I resisted cyclocross for a good long while. It interferes with climbing season, I said. Carrying your bike is stupid, I said. Bah, who wants to ride in the rain?, I said. And my last excuse? Hundreds of people do it, many who are totally out of shape. How is that a sport? (yes, and aren't I just an exclusive bitch?)
But Barkernews did not give up on me. He pressured me and pressured me and pressured me until I gave in. I admit it: I GAVE IN. It only took a little over a year and a very nice deal on a bike, thanks to my team membership. And really? Who doesn't want a new bike?
Exactly. I was going to race cyclocross.
On Saturday, that's just what we did at the aptly named Pain on the Peak. It was painful. It was dusty. It was hot as hell.

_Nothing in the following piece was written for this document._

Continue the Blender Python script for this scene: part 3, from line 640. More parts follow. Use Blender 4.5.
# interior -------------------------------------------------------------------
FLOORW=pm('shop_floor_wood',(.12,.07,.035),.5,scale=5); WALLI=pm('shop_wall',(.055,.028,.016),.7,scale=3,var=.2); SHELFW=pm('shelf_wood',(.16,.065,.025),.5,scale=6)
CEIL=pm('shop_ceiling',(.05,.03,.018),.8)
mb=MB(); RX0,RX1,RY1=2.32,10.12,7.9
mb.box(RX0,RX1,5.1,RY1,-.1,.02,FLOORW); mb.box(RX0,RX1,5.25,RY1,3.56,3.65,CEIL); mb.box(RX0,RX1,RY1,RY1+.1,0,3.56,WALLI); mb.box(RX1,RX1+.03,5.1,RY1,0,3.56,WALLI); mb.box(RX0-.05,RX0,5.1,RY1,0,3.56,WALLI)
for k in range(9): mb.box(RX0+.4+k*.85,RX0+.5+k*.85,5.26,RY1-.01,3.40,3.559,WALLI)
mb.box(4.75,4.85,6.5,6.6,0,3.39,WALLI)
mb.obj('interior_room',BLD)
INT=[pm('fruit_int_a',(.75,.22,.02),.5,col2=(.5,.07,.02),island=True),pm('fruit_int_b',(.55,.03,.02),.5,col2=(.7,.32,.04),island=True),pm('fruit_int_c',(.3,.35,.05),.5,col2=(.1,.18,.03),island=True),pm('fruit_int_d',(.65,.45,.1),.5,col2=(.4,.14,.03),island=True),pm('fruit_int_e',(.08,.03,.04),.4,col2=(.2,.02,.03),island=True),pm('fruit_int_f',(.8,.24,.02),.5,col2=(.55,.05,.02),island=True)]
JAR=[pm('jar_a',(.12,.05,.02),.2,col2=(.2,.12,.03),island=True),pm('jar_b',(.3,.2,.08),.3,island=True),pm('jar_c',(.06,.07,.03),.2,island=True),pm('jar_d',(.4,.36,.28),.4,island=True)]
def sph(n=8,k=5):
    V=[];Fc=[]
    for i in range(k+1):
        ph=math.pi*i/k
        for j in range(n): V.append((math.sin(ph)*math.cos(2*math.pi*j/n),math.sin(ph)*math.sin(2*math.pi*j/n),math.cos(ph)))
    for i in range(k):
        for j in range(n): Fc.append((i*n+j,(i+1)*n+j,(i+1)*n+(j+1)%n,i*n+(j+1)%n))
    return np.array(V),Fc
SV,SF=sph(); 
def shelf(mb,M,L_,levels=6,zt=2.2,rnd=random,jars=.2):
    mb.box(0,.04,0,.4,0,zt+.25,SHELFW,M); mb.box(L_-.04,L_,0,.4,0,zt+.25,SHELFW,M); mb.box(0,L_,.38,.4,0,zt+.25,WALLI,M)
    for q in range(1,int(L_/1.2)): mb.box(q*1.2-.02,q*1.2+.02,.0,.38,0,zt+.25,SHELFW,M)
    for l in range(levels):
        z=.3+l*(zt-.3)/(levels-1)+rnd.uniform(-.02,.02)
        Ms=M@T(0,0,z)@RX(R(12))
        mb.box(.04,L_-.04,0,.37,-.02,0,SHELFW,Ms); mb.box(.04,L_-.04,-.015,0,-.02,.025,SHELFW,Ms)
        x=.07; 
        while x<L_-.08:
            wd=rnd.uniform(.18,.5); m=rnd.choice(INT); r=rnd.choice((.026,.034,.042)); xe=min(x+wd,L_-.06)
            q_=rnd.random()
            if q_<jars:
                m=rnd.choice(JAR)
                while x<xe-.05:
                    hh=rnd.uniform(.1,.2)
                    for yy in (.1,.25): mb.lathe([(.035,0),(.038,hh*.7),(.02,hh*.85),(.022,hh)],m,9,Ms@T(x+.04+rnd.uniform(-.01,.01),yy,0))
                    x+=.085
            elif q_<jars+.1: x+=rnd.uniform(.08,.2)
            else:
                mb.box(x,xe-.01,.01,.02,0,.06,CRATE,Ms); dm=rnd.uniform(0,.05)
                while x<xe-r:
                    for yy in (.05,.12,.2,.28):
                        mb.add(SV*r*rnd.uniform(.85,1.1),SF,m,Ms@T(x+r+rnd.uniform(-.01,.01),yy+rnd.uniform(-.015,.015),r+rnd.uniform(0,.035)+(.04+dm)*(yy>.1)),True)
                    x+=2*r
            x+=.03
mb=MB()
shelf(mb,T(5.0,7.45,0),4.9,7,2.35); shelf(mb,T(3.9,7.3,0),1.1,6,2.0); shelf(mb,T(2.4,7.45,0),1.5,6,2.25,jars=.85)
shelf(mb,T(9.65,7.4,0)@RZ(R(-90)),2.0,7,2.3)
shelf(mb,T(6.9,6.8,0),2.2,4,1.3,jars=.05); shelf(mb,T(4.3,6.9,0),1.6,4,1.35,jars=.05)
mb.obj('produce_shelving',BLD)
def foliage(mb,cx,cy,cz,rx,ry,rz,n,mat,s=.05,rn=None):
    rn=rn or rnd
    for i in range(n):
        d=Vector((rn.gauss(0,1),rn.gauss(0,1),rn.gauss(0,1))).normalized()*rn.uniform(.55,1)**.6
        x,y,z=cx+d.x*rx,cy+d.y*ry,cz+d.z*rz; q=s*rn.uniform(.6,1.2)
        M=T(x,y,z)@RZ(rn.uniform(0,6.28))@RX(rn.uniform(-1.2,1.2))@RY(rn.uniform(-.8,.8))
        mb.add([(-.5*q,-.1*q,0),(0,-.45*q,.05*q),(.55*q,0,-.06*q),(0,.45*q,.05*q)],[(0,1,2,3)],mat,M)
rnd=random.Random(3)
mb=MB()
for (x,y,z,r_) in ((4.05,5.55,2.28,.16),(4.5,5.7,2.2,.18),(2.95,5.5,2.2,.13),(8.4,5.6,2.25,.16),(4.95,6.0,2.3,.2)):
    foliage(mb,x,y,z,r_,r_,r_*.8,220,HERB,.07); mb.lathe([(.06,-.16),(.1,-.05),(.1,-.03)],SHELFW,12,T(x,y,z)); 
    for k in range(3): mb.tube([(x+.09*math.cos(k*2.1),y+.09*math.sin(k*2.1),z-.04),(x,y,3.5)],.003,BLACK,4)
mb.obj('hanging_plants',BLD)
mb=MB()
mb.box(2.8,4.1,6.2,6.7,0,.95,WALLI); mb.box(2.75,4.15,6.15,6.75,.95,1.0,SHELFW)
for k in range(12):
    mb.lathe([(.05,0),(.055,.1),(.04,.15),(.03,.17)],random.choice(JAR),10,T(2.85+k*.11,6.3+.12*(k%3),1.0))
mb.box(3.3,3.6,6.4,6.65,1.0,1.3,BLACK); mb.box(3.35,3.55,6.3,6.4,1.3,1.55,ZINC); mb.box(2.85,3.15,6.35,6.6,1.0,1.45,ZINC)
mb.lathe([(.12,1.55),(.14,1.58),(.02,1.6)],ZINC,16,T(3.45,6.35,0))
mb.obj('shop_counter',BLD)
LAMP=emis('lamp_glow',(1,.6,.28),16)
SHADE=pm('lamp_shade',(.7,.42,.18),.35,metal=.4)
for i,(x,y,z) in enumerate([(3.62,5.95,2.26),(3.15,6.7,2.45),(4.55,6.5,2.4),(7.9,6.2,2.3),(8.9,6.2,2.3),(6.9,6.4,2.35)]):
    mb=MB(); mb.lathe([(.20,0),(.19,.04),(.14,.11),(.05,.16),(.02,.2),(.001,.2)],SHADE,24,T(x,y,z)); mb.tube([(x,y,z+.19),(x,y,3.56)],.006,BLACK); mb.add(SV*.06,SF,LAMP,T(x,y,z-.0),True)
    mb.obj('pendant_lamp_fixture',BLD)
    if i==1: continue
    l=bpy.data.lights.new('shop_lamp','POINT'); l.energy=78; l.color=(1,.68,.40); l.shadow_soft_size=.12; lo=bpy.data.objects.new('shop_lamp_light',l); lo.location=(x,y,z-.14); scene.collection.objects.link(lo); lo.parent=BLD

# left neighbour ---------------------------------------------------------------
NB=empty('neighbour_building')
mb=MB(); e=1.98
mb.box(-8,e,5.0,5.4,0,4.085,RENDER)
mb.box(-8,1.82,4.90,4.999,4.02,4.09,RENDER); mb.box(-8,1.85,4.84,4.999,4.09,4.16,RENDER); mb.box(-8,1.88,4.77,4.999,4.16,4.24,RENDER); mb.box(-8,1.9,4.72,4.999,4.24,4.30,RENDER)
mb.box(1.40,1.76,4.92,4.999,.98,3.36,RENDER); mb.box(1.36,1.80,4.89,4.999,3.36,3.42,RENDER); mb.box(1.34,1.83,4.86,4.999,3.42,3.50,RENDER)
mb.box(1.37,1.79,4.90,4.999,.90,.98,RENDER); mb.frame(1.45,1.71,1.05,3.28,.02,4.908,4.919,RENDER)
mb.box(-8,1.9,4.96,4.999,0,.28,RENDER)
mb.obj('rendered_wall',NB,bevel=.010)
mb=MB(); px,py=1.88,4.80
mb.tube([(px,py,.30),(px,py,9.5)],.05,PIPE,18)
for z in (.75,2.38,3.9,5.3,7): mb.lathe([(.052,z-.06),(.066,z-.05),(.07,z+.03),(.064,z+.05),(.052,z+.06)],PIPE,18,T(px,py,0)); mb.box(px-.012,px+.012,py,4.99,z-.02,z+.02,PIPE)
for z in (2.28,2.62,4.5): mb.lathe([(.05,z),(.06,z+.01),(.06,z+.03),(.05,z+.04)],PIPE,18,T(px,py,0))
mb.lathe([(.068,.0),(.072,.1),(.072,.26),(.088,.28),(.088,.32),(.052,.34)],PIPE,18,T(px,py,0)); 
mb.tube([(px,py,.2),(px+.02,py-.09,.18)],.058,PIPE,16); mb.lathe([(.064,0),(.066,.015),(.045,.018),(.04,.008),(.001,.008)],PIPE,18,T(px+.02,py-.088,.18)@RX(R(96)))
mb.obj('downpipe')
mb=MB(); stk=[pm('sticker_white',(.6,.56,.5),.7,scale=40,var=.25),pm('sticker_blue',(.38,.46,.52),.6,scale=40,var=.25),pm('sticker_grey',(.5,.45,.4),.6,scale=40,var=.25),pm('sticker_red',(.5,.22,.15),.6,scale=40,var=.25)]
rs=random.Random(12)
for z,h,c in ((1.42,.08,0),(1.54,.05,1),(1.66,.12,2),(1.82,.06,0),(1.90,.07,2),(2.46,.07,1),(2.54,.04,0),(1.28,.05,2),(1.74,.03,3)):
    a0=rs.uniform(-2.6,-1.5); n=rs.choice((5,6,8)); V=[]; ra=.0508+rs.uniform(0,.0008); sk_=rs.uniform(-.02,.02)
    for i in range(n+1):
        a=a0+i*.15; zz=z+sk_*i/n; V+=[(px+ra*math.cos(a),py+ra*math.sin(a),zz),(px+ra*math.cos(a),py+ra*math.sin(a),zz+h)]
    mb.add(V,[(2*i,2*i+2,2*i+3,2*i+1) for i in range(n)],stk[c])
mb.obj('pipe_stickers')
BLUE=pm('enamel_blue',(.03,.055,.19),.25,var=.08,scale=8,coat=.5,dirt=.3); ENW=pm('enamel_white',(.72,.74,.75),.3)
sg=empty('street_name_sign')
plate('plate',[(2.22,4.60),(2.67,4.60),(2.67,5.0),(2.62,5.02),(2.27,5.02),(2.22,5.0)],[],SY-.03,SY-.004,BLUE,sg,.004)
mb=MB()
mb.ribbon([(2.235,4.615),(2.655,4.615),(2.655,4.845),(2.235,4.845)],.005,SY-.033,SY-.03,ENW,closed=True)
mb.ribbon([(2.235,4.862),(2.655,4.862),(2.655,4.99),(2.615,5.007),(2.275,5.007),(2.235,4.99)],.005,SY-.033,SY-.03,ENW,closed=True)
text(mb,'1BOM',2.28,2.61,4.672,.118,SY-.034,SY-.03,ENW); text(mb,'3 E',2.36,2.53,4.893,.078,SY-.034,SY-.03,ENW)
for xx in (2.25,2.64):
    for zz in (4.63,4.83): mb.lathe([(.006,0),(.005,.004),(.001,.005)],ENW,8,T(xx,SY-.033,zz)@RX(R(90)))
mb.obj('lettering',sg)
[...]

But, ummmm...and I hate to say this out loud...it was a total blast.
Shhhhhh...don't tell Barkernews he was right. Because I will never live that one down. Ever.
Barkernews does his thing. He makes it look so painful, doesn't he?
Hazel and I warm up the cowbell.
Joe and Barkernews post-race. Makes you want to do it, doesn't it?
Barkernews pins my number on before I enter the shark tank. My stance belies my extreme nervousness. We're talking "I'm going to puke any second" nervousness. I have never done this before (outside of practice). I have no idea what I am doing. I don't want to die.
In the midst of the shark tank. I was actually in 2nd place for 2 laps, but then I realized that if one is going to race cyclocross, one should not stop training entirely in the middle of August. See Michelle right behind me? Despite taking a digger in T + 2 seconds, she still passed me. We're on the same team, so I can't be too mad at her.
Oh, the suffering. Oh, the heat. Oh, the lack of oxygen. Fun? FUN!
Post-race, chugging water. Pretty sure I died and left my lungs on the run-up. Also pretty sure I will be doing it again in two weeks.